Y si hoy, colectivamente, formulamos nuestro veredicto en la cuestión complejísima de la guerra de España es, primero, porque aun cuando la guerra fuese de carácter político o social, ha sido tan grave su repercusión de orden religioso y ha aparecido tan claro, desde sus comienzos, que una de las partes beligerantes iba a la eliminación de la religión católica en España, que nosotros, Obispos católicos, no podíamos inhibirnos sin dejar abandonados los intereses de nuestro Señor Jesucristo y sin incurrir el tremendo apelativo de «canes muti», con que el Profeta censura a quienes, debiendo hablar, callan ante la injusticia; y luego, porque la posición de la Iglesia española ante la lucha, es decir, del Episcopado español, ha sido torcidamente interpretada en el extranjero; mientras un político muy destacado, en una revista católica extranjera la achaca poco menos que a la ofuscación mental de los Arzobispos españoles, a los que califica de ancianos que deben cuanto son al régimen monárquico y que han arrastrado por razones de disciplina y obediencia a los demás Obispos en un sentido favorable al movimiento nacional, otros nos acusan de temerarios al exponer a las contingencias de un régimen absorbente y tiránico el orden espiritual de la Iglesia, cuya libertad tenemos obligación de defender.

No; esta libertad la reclamamos, ante todo, para el ejercicio de nuestro ministerio; de ella arrancan todas las libertades que vindicamos para la Iglesia.

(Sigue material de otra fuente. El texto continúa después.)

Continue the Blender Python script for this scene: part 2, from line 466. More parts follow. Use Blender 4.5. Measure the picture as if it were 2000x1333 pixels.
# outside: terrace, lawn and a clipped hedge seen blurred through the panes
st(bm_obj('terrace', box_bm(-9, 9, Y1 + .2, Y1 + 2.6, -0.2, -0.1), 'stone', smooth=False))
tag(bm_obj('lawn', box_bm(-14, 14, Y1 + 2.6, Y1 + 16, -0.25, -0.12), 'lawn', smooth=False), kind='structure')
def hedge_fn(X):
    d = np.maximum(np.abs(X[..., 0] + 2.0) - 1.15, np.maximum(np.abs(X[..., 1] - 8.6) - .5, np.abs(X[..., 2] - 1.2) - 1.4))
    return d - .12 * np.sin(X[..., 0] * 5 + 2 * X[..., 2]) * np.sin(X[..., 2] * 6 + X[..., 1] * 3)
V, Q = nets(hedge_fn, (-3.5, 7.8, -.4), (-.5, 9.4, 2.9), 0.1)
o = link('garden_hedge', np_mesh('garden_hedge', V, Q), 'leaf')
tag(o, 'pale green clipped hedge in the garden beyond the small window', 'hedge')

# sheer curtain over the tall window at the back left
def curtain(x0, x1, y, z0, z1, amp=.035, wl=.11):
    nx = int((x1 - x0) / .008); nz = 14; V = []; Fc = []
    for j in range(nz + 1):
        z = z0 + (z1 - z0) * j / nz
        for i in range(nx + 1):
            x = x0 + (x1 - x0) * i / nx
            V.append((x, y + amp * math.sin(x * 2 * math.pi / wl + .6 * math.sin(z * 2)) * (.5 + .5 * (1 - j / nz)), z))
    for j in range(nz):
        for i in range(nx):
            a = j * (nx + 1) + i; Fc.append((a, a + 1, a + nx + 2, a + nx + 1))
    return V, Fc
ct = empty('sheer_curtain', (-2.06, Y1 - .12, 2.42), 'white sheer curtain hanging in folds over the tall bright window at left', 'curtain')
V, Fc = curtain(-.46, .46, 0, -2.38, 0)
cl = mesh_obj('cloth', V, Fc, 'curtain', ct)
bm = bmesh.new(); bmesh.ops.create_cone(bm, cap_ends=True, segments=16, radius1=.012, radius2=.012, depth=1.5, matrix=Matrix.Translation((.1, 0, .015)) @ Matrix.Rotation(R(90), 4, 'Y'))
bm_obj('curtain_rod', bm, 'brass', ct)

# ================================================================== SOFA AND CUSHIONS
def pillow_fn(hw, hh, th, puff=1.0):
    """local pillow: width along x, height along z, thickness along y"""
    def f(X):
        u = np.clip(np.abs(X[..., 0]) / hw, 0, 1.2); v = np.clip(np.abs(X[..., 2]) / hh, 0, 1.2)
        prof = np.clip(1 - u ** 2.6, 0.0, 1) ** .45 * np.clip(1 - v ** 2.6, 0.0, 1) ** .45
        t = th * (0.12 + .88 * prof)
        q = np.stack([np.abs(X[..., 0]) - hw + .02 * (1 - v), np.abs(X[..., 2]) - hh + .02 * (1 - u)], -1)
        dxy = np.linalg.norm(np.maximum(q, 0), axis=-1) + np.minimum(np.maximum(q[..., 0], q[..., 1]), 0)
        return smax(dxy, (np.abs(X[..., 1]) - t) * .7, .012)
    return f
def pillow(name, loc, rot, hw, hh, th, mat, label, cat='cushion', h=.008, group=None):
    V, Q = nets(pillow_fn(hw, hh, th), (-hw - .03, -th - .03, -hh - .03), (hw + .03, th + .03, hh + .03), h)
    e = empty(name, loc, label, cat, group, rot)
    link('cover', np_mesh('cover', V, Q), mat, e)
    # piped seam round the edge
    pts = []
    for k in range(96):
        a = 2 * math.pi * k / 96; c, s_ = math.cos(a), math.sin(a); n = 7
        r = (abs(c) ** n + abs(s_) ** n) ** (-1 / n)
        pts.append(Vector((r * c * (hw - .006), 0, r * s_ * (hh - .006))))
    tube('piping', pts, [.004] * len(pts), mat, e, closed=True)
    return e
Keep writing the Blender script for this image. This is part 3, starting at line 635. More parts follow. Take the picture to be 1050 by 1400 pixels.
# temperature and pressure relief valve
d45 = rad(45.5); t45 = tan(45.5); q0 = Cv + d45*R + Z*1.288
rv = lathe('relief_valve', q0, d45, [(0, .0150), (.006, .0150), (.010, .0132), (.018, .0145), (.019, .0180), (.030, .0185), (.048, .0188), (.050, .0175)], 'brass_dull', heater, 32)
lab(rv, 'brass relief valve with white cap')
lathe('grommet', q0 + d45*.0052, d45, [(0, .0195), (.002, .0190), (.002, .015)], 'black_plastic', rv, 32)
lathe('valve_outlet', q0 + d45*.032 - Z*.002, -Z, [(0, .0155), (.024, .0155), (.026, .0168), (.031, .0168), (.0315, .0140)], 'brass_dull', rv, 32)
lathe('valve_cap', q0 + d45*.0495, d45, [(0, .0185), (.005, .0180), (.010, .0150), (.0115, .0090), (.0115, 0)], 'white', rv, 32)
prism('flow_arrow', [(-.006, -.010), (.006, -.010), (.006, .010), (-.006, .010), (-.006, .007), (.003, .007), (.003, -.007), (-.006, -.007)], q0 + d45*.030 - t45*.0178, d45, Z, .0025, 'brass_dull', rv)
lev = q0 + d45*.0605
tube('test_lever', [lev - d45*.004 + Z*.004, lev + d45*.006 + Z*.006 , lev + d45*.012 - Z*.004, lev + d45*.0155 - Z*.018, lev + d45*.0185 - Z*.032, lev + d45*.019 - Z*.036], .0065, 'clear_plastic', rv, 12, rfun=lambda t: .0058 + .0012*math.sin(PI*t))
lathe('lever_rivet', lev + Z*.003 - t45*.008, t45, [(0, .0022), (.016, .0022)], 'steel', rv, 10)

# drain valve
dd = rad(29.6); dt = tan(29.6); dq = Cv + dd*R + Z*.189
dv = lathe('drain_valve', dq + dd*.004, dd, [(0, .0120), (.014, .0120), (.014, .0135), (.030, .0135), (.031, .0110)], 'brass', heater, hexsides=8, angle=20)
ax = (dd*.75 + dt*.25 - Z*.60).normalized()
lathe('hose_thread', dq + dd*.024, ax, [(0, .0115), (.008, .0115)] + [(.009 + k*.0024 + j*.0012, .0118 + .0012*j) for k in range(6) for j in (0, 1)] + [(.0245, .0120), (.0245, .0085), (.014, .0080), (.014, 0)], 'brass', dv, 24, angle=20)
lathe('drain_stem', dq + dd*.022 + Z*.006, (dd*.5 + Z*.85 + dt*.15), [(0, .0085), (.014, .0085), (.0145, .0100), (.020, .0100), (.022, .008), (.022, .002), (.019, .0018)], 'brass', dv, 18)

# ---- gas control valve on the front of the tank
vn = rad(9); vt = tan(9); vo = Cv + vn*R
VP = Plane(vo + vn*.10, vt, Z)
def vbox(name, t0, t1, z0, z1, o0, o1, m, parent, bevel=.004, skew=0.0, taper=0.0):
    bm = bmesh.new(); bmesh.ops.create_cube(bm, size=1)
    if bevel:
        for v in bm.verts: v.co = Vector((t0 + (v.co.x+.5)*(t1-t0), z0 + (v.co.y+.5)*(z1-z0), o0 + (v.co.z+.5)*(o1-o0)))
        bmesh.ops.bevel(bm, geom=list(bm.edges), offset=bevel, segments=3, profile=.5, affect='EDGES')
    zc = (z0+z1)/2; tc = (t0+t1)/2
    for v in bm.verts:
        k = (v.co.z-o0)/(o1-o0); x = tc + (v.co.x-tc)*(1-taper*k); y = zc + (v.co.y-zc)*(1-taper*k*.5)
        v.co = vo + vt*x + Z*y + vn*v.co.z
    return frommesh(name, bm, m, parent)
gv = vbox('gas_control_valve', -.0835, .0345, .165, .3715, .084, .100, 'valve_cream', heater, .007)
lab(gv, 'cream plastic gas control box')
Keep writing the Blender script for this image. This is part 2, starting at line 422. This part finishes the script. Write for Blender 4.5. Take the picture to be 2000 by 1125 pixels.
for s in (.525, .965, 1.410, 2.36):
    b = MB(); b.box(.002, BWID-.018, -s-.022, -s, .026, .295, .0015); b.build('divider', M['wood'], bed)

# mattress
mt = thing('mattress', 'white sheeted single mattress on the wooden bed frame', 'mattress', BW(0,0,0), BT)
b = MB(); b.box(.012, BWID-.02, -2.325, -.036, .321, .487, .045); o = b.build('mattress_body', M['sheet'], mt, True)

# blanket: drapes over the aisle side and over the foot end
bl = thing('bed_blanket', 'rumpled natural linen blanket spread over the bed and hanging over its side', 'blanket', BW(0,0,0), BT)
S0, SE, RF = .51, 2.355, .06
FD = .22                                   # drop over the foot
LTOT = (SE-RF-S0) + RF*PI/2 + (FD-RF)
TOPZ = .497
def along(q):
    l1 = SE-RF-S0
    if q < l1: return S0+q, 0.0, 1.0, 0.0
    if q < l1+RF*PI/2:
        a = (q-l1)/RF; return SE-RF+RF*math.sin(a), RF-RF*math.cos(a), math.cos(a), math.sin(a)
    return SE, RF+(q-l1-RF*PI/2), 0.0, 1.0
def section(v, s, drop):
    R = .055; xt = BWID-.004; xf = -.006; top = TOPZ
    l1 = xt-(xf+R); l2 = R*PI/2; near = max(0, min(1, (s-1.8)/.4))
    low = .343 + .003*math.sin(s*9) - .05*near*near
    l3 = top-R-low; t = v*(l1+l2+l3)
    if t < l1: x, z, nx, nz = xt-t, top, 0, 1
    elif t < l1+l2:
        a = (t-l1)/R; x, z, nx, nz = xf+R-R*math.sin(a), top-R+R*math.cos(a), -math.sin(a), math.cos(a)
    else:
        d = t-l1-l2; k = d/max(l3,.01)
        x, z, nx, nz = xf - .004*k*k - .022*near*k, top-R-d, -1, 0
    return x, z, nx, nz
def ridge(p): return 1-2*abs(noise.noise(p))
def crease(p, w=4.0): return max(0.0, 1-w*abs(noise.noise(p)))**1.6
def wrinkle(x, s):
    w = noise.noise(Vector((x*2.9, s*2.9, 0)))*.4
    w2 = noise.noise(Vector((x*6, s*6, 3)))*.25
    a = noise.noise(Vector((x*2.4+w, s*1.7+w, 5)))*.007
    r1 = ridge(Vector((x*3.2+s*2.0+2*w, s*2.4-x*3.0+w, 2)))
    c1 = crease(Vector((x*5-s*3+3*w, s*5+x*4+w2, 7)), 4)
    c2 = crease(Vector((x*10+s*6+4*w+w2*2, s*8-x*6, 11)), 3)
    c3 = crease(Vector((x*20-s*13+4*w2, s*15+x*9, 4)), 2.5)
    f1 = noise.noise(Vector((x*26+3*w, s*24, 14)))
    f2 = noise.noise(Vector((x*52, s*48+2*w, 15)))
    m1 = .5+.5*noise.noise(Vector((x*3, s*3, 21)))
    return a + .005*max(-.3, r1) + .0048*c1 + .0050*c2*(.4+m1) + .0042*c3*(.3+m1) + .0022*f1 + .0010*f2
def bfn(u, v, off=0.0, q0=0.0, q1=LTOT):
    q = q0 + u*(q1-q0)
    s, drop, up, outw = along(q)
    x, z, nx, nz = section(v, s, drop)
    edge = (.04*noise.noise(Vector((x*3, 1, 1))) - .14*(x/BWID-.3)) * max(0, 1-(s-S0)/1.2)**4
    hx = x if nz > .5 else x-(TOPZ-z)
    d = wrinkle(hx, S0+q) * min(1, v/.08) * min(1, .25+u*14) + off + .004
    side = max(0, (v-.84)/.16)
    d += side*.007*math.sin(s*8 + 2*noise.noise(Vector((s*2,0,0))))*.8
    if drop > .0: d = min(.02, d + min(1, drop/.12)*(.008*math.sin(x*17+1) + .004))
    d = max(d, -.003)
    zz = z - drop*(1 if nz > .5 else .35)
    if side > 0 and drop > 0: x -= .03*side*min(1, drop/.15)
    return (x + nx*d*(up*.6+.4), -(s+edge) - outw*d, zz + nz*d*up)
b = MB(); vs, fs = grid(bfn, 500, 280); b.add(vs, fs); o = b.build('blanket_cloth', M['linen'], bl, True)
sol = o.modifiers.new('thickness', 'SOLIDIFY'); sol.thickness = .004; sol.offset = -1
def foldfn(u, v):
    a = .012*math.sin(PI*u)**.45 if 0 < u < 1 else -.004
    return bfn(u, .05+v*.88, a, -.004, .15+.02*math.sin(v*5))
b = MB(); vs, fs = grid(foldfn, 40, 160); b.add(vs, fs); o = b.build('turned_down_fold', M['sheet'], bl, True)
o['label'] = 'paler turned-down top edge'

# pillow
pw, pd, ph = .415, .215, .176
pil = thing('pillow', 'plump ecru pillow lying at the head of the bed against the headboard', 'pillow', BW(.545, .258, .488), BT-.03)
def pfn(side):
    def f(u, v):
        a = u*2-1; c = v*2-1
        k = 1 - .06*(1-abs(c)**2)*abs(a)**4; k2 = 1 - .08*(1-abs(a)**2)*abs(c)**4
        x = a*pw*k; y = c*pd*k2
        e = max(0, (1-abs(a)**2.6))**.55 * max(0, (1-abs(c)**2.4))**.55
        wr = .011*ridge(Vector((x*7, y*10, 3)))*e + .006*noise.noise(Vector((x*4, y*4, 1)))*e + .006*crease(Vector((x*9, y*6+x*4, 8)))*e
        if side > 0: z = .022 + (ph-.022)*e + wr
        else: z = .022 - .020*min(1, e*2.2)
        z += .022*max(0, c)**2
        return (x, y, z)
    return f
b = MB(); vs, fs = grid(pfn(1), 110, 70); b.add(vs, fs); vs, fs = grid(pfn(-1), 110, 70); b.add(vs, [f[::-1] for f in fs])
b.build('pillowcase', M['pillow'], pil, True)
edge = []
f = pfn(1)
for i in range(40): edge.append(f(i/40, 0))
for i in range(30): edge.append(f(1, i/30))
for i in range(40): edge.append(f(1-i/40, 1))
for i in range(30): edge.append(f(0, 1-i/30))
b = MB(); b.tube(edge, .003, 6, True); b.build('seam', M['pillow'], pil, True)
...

Y; en virtud de ella, no nos hemos atado con nadie -personas, poderes o instituciones- aun cuando agradezcamos al amparo de quienes han podido librarnos del enemigo que quiso perdernos y estemos dispuestos a colaborar, como Obispos y españoles, con quienes se esfuercen en reinstaurar en España un régimen de paz y justicia. Ningún poder político podrá decir que nos hayamos apartado de esta línea, en ningún tiempo.